Vaughan Williams, Ralph (b Down Ampney, 12 October, 1872 - d London, 26 August, 1958)
Vaughan Williams studied with Parry, Wood, and Stanford at the Royal College of Music and Cambridge, and then had further lessons with Bruch in Berlin (1897), and Ravel in Paris (1908). It was not until after 1908 that he began to compose in larger forms with confidence, although some of his songs had had success in the early 1900s. His success was ultimately based on his work with folksongs which he had been collecting since 1903; this opened the way to the lyrical freshness of the Housman cycle On Wenlock Edge, and to the modally inflected tonality of the symphonic cycle that began with A Sea Symphony.

He had also gained much experience from editing the English Hymnal in 1906 when he came into contact with earlier English music. The led to the subsequent triumph in his Fantasia on a Theme by Tallis for strings which led Vaughan Williams to a new larger scale form. The new sound he created in the Fantasia, notable for the majestic unrelated consonances, placed him in a powerfully English visionary tradition, and made his association with Blake (in the ballet Job), and Bunyan (in the opera, The Pilgrim's Progress) highly plausible.

Meanwhile, his command of the new form led to his first orchestral symphony, A London Symphony, where characterful detail in worked into the scheme. His first opera, Hugh the Drover, made direct use of folksongs, which was a new turn in his orchestral writing. His study of folksongs facilitated the pastoral tone of The Lark Ascending, for violin and orchestra, and then of the Pastoral Symphony.

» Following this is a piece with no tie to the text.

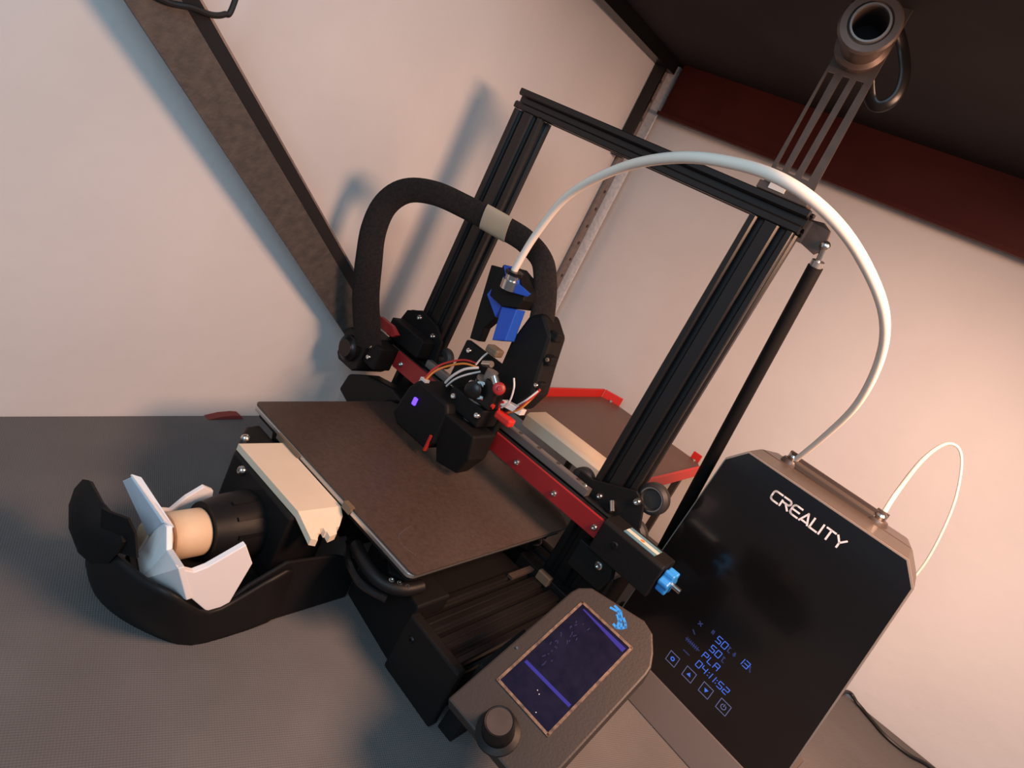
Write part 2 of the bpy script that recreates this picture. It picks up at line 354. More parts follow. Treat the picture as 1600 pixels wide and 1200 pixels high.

At the start of the 1920s he wrote a group of religious works which continued his visionary manner: the unaccompanied Mass in G minor, the Revelation oratorio Sancta civitas, and the 'pastoral episode' The Shepherds of the Delectable Mountain which was later incorporated into The Pilgrim's Progress. The closing years of the 1920s displayed a far wider field of writing including the comedy of the operas Sir John in love (after The Merry wives of Windsor), and The poisoned kiss, and then the angular writing of Satan's music in Job, and of the Fourth Symphony.

The final compositional phase of his life opened with the desolate and pessimistic Sixth Symphony, after which Vaughan Williams found a focus in the natural world for such bleakness when he was asked to compose the music for the film Scott of the Antarctic, which in turn led to the Seventh Symphony (the Sinfonia antartica) whose pitched percussion colouring he used more ebulliently in the Eighth Symphony. His final symphony, the Ninth, returned to the more contemplative world of The Pilgrim's Progress.